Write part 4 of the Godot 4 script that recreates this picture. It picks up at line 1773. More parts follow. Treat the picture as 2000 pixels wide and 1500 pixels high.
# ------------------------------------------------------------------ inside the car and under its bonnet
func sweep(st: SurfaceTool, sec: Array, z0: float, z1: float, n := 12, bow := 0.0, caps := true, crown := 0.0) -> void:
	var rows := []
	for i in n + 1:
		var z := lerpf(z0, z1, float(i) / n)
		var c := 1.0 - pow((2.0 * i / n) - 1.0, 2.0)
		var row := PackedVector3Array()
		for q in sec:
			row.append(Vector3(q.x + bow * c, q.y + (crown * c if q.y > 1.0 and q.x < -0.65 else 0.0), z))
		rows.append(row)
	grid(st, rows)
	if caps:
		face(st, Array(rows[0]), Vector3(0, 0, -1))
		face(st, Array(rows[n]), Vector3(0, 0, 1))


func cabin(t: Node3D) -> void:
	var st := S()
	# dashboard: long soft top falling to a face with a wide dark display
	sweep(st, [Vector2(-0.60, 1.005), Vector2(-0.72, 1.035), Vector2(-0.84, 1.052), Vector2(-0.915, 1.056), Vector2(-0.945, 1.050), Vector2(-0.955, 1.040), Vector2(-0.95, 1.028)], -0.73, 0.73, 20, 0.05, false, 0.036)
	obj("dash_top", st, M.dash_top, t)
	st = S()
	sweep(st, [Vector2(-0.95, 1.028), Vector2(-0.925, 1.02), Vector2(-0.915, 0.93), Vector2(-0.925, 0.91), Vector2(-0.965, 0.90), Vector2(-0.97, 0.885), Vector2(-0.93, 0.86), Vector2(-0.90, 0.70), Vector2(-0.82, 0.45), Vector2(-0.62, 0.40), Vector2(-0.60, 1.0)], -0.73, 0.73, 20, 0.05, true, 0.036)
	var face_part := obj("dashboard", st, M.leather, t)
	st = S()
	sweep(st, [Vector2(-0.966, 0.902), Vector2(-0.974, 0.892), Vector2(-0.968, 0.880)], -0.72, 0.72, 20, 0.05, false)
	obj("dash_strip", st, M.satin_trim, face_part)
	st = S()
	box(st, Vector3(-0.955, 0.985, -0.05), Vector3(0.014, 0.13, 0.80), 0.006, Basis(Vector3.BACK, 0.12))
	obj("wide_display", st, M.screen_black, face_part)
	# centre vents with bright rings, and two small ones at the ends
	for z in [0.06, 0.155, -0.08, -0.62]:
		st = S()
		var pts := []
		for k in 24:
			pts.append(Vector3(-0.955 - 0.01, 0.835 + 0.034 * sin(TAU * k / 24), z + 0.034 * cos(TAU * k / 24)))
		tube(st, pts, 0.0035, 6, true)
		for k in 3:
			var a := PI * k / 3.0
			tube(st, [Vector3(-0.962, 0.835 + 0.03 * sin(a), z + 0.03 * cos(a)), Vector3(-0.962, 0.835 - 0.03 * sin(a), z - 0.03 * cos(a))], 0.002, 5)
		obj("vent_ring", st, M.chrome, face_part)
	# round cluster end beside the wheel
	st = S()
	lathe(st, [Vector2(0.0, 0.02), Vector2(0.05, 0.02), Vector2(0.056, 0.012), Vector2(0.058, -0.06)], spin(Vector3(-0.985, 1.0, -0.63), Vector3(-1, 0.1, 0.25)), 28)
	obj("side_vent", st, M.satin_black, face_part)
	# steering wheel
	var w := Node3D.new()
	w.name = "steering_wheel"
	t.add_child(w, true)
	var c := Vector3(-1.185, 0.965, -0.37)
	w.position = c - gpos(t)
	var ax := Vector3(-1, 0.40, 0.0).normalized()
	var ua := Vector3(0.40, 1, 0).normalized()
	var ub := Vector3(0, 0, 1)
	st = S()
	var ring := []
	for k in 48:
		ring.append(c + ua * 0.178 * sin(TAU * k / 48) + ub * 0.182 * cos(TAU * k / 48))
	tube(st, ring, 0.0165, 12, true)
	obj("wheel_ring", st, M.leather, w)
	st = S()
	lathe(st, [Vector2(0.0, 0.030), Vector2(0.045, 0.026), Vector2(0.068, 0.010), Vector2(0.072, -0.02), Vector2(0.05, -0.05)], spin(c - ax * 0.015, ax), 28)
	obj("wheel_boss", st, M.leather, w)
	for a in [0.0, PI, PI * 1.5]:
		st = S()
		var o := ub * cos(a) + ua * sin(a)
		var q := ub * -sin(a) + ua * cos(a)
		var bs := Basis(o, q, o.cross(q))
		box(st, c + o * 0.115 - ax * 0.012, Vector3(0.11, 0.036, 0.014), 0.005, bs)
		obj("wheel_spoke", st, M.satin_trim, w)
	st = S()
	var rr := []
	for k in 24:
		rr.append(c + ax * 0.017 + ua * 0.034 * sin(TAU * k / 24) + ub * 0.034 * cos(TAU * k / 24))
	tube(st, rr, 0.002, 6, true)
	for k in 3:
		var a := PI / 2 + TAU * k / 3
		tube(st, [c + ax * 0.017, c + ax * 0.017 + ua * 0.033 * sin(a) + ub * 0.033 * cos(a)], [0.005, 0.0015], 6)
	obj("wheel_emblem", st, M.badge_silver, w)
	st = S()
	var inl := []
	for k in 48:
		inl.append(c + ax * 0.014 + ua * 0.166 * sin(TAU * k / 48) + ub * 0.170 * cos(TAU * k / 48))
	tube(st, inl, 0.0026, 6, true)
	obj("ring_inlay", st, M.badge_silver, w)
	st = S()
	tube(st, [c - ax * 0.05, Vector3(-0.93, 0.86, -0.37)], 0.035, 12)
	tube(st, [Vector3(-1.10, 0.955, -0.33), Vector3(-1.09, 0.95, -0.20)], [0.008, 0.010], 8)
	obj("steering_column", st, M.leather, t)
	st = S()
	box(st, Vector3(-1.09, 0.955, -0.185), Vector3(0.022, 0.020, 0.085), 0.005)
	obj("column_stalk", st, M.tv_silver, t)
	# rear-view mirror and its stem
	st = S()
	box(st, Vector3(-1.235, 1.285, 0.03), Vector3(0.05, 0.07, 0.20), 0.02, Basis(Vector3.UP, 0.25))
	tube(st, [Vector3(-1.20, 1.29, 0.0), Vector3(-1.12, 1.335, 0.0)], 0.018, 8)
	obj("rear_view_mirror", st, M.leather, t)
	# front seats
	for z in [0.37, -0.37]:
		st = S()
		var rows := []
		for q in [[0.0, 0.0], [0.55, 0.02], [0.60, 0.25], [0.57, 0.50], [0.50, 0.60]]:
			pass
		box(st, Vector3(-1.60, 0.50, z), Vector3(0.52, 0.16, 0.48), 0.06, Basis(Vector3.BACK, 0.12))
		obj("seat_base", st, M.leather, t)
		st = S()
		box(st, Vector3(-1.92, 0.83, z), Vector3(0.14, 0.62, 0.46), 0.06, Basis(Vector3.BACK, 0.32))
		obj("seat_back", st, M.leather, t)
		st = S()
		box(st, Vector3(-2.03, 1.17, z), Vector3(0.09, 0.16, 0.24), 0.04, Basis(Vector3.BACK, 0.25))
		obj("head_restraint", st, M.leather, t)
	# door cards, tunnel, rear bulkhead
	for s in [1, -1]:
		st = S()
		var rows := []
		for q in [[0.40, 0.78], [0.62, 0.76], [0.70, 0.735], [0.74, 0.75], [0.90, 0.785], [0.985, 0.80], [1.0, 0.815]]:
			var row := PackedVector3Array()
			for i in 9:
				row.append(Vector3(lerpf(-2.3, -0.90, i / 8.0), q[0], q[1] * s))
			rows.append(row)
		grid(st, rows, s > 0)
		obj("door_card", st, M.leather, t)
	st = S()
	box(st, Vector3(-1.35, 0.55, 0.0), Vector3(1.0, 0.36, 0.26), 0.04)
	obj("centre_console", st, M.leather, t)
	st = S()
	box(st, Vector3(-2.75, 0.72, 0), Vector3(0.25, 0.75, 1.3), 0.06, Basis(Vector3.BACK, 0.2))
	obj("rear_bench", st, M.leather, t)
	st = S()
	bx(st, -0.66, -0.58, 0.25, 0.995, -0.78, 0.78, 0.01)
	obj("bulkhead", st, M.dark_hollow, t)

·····

TASK DETAILS » What are the exact lines from the beginning of the material through the line containing "face(st, Array(rows[n]), Vector3(0, 0, 1))"? Write out those lines alone.

COMPLETE RESPONSE »
Write part 4 of the Godot 4 script that recreates this picture. It picks up at line 1773. More parts follow. Treat the picture as 2000 pixels wide and 1500 pixels high.
# ------------------------------------------------------------------ inside the car and under its bonnet
func sweep(st: SurfaceTool, sec: Array, z0: float, z1: float, n := 12, bow := 0.0, caps := true, crown := 0.0) -> void:
	var rows := []
	for i in n + 1:
		var z := lerpf(z0, z1, float(i) / n)
		var c := 1.0 - pow((2.0 * i / n) - 1.0, 2.0)
		var row := PackedVector3Array()
		for q in sec:
			row.append(Vector3(q.x + bow * c, q.y + (crown * c if q.y > 1.0 and q.x < -0.65 else 0.0), z))
		rows.append(row)
	grid(st, rows)
	if caps:
		face(st, Array(rows[0]), Vector3(0, 0, -1))
		face(st, Array(rows[n]), Vector3(0, 0, 1))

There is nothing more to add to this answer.